## Exercise data
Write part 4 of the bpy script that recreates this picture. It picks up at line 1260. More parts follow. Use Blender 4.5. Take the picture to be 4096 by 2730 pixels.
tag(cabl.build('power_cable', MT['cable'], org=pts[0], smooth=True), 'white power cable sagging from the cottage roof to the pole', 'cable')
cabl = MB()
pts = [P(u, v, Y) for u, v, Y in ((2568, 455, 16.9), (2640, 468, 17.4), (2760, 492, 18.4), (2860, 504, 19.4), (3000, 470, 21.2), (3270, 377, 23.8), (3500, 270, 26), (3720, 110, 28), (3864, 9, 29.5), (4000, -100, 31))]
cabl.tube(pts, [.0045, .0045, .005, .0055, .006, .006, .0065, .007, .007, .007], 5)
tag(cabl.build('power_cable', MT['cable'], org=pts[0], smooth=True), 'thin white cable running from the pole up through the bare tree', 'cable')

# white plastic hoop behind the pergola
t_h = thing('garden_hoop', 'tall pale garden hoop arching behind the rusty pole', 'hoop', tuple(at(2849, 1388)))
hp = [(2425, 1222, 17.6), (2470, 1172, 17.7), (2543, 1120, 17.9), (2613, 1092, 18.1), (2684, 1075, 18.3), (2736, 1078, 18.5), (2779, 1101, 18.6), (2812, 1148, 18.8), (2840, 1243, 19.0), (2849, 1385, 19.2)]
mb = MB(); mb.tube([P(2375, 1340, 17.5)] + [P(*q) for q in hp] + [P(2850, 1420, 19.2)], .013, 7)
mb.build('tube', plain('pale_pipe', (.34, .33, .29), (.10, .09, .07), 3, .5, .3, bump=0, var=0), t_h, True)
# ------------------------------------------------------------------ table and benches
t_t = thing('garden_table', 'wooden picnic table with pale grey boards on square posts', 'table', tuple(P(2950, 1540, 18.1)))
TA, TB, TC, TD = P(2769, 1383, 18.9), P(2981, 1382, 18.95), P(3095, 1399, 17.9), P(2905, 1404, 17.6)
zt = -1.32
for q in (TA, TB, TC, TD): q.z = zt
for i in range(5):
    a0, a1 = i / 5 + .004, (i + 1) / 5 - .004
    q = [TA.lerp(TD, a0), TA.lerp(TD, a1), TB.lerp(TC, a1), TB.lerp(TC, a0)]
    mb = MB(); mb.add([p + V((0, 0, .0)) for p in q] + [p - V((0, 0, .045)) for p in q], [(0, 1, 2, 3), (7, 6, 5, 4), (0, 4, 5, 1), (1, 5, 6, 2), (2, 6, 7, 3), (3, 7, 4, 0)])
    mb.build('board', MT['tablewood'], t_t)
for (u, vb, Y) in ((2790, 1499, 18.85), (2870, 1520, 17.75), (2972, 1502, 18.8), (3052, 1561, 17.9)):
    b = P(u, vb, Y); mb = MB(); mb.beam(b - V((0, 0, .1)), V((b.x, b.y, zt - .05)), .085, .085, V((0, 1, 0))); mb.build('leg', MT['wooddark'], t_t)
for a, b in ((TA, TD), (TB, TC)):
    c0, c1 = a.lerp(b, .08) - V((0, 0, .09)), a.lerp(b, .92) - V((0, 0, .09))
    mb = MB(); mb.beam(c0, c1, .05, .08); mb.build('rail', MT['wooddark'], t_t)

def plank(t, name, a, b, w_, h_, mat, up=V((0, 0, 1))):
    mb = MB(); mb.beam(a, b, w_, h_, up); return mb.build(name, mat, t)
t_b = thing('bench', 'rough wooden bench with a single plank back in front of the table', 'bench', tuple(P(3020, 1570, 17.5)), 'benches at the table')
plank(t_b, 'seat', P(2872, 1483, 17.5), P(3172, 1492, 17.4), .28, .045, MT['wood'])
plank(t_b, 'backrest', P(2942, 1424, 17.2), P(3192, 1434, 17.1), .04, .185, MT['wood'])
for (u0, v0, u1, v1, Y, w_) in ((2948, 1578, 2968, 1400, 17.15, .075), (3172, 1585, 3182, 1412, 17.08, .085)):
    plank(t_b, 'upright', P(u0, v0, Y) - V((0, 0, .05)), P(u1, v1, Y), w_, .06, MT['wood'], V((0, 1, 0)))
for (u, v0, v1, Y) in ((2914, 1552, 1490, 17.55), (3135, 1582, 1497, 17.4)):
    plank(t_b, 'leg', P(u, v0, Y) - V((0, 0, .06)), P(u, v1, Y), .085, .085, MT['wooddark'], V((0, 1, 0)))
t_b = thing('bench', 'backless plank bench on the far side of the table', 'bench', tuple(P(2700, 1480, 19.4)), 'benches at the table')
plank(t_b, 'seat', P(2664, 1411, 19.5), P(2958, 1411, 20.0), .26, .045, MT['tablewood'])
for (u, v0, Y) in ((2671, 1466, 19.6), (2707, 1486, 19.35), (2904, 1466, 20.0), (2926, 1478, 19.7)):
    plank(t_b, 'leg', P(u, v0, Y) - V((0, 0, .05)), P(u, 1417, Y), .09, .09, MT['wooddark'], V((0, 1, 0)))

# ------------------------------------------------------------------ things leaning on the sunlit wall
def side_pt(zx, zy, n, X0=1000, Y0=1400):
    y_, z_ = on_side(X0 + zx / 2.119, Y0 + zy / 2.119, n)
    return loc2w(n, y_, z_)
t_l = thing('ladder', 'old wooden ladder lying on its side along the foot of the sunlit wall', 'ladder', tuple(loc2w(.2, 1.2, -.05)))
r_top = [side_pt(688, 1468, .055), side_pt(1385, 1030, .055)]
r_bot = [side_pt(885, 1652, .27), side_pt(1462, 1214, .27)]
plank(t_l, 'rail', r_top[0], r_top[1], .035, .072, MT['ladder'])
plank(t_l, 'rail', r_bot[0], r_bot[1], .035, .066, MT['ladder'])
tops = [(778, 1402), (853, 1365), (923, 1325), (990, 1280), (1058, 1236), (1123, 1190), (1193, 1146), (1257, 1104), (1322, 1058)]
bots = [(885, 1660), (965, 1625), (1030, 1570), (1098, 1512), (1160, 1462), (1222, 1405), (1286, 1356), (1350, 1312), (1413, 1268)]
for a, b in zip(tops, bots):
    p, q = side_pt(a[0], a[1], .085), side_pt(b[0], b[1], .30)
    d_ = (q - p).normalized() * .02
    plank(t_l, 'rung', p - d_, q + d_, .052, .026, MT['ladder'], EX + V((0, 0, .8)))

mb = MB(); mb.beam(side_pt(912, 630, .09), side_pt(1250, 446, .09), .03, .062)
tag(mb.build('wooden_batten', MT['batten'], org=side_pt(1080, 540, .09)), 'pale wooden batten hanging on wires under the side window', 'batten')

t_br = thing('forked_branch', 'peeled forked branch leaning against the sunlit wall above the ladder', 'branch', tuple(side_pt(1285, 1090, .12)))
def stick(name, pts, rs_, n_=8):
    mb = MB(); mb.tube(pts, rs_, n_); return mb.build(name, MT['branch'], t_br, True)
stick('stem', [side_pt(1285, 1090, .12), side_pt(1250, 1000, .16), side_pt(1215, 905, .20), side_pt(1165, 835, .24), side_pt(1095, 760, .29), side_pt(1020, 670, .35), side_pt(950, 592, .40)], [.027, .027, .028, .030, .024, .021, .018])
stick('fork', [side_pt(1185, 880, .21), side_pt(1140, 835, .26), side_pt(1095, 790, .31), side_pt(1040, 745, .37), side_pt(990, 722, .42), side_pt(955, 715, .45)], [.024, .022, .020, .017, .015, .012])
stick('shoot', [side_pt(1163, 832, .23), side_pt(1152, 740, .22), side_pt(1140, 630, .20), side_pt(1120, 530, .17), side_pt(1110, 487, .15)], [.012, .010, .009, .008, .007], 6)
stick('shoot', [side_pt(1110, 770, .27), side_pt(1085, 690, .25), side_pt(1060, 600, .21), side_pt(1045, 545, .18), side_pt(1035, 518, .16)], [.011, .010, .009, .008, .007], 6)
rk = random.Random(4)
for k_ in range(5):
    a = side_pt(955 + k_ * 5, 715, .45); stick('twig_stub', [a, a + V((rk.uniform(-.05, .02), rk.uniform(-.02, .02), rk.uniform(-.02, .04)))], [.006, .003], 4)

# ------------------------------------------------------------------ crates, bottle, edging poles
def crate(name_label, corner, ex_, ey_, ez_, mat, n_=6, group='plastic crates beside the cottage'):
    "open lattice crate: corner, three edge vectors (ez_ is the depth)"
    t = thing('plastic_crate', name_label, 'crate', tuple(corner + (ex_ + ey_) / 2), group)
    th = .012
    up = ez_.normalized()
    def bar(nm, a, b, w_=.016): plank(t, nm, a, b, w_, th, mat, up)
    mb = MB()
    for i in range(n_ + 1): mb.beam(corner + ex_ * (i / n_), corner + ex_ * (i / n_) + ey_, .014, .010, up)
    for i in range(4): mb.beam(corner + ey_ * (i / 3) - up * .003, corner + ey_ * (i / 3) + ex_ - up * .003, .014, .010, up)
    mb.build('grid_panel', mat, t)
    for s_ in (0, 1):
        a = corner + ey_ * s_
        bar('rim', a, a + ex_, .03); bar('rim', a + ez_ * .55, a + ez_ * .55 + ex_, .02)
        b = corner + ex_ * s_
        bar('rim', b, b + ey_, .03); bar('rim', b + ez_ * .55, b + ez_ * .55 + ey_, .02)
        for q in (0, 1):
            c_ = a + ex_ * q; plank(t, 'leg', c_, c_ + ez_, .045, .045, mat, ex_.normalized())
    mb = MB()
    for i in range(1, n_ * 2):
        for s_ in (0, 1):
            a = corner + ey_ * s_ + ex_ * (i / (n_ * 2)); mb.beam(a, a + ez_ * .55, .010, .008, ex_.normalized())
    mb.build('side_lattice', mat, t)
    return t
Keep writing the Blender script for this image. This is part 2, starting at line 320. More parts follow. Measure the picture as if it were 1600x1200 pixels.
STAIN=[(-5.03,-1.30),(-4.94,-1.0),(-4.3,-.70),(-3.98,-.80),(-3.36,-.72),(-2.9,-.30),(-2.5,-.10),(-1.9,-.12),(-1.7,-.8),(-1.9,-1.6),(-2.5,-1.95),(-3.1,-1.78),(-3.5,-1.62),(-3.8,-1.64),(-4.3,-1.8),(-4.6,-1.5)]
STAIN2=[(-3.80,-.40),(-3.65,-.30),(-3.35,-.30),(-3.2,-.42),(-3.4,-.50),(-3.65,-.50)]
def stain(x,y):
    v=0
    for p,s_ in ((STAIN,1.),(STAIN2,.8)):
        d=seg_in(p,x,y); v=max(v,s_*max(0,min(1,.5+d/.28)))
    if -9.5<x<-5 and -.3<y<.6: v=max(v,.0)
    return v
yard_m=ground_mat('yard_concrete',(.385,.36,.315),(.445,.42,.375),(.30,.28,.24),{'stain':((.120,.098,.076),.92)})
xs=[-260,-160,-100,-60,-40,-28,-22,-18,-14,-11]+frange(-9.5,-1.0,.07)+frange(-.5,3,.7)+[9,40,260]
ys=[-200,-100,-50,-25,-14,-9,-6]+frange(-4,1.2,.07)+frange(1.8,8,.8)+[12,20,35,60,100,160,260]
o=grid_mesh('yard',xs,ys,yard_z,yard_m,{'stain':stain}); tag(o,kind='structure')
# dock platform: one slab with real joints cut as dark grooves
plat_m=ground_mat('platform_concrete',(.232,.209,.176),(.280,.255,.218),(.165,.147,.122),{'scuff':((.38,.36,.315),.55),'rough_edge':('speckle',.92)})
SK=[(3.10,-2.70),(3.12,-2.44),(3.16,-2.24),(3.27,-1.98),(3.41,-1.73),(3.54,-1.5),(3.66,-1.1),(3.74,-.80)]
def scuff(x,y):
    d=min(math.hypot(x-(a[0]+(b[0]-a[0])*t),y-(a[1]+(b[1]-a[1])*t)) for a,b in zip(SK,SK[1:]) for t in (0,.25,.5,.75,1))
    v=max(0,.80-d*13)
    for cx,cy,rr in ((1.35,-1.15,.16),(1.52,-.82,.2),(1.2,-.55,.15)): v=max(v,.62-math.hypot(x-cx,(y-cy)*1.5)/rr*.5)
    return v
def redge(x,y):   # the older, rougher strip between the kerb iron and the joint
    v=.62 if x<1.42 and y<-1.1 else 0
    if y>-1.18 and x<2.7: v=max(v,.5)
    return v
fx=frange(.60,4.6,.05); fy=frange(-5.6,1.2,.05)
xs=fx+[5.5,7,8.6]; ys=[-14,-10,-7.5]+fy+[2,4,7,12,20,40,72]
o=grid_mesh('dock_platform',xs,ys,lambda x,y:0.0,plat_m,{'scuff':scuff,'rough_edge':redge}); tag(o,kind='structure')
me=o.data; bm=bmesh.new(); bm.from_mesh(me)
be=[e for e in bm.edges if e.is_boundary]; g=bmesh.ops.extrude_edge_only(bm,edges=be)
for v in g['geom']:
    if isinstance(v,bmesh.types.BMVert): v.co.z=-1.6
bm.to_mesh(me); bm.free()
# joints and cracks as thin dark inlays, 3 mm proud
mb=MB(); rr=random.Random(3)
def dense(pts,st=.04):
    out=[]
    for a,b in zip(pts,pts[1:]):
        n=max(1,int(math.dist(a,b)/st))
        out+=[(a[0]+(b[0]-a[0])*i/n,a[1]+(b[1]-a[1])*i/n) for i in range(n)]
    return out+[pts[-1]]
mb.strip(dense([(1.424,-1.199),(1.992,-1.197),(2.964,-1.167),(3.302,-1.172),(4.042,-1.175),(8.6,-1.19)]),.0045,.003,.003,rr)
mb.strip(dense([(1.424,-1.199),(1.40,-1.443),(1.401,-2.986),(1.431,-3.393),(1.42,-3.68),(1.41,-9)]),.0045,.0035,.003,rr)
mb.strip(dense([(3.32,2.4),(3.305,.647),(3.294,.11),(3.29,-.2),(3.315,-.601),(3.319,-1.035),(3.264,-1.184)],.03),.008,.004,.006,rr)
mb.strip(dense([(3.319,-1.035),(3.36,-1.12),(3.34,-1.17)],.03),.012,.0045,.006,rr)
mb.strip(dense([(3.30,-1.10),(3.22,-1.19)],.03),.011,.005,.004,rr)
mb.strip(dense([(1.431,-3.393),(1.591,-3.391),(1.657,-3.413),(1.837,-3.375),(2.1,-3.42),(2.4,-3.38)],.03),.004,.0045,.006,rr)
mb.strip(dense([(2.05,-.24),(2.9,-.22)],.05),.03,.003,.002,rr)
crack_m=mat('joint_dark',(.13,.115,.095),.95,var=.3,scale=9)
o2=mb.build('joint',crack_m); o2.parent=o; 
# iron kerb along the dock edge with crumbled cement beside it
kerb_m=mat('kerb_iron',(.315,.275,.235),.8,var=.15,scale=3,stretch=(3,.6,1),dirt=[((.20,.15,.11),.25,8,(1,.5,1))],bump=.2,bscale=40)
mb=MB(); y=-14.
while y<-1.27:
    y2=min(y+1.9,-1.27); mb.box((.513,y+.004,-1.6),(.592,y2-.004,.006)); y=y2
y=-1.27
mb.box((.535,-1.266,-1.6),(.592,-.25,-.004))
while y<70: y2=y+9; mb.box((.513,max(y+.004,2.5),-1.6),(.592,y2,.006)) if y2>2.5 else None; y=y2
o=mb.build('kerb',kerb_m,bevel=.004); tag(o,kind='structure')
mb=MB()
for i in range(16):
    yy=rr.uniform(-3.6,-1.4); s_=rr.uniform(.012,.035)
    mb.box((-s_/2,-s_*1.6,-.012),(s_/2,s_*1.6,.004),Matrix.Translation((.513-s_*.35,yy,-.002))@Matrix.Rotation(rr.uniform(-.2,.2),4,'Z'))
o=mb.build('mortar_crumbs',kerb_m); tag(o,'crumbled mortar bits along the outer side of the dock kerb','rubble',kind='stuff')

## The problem
Scan the entries above. Copy each line that has the string "script".

## Solution
Write part 4 of the bpy script that recreates this picture. It picks up at line 1260. More parts follow. Use Blender 4.5. Take the picture to be 4096 by 2730 pixels.
Keep writing the Blender script for this image. This is part 2, starting at line 320. More parts follow. Measure the picture as if it were 1600x1200 pixels.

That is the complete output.